David’s trust is rooted in who God is: “faithful.” His circumstances are unstable, but God is not. This becomes the foundation for entrustment. Surrender is only possible when we believe the One receiving our lives is trustworthy.
These words carry even greater weight when we see them on the lips of Christ. As He faced the cross, Jesus prayed this very line: “Into your hands I commit my spirit.” In His final moments, He did not cling—He entrusted. Not because the suffering was small, but because the Father was faithful.
Because of Christ, entrusting our lives to God is no longer uncertain. We are not placing ourselves into unknown hands, but into the same faithful hands that held Him through death and raised Him to life. Redemption has already been secured.

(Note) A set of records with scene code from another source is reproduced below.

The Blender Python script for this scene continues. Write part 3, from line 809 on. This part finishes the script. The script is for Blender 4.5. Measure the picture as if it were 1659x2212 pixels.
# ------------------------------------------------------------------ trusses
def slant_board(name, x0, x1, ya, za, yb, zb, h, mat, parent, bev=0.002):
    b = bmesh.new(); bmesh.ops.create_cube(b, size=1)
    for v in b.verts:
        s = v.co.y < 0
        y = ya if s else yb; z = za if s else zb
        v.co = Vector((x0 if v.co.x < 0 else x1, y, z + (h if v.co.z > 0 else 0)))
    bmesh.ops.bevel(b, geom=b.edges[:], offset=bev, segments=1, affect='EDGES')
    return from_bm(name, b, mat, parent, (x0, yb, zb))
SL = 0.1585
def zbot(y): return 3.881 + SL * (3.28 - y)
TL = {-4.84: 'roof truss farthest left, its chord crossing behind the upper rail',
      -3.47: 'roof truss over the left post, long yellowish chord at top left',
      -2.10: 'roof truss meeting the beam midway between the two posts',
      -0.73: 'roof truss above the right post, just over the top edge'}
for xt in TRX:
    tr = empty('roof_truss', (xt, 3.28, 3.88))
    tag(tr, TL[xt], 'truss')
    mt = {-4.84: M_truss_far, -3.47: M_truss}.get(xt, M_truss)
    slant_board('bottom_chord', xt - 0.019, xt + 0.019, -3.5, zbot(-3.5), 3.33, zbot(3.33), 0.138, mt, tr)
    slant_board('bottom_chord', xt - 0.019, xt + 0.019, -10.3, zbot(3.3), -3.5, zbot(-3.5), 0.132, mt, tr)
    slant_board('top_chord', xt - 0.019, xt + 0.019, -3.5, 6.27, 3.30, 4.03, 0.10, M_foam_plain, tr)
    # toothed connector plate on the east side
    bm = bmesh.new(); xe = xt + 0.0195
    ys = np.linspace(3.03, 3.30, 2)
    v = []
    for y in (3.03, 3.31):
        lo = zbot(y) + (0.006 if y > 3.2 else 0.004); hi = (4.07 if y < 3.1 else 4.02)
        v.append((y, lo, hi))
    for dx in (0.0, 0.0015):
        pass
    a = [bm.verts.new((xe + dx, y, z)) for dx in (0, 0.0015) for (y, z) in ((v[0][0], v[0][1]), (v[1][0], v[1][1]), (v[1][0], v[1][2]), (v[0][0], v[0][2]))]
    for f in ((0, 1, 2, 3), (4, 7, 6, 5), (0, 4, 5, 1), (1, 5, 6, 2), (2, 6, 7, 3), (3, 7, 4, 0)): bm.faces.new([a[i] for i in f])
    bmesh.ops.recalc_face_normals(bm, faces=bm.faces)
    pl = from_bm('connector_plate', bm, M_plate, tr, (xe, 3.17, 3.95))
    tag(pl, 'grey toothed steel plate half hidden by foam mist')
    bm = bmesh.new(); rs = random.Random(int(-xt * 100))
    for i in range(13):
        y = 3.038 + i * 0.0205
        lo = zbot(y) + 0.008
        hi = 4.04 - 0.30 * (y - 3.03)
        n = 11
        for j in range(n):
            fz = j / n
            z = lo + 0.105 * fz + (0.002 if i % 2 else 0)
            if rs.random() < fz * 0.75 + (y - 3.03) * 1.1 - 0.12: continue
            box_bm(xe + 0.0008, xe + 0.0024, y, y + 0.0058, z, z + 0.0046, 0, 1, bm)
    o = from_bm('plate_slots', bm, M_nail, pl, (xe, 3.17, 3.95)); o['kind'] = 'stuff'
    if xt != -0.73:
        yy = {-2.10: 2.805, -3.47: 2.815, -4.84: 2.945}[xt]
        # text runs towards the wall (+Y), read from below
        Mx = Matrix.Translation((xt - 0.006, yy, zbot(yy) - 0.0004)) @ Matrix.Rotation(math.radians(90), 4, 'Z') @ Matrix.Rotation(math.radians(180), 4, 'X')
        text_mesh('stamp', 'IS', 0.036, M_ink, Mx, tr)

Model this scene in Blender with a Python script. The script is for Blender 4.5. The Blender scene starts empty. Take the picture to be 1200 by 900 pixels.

This means surrender is not loss—it is placement. It is choosing to rest your life, your future, and your present realities in the hands of a God who redeems and sustains. Even when the path is unclear, His faithfulness is not.
To live this psalm is to loosen your grip, not out of defeat, but out of trust. What you entrust to God is never wasted—it is held, shaped, and redeemed.
Reflection Prompt
What am I holding tightly right now, and what would it look like to intentionally place it into God’s hands today?